To be a childminder you have to do a lot more than filling in health and safety forms. You have to learn all the areas of the Early Years Foundation Stage and plan and prepare for each child on an individual basis. You have to observe the child against each of the areas of the EYFS and take notes according to their age and age/stage and them as an individual. Then plan and prepare in relation to your observations ensuring that each child is developing in each of the EYFS areas. Each child has their own individual plan that you have to prepare for and evaluate on a regular basis.
Like a teacher, for everything you do, including just the school run, there has to be a fully completed health and safety form. Just like a school, there needs to be parental consent forms for trips out etc.
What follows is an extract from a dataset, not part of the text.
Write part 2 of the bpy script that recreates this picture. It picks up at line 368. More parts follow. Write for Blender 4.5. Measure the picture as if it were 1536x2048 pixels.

A childminder has to put together a pack of information that is to be handed over to the school or next childcare setting. It is a lengthy document that can be held against you should anything be amiss.
There is utterly no difference in what an infant school teacher has to do for each child, and what a childminder has to do.
For each and every child you have, you have to do this work. This is why it is not a nanny share (a nanny is no OFSTED registered).
Also, whilst a childminder may have 3 or 4 children, it is rarely at the same time. On a Monday they may have 2 children all day, on a Tuesday have 1 child in the morning only, on a Wednesday have 2 children in the morning and 1 in the afternoon etc. The doubling or trippling of the hourly rate depending upon the number of children etc is not across the whole of the opening time.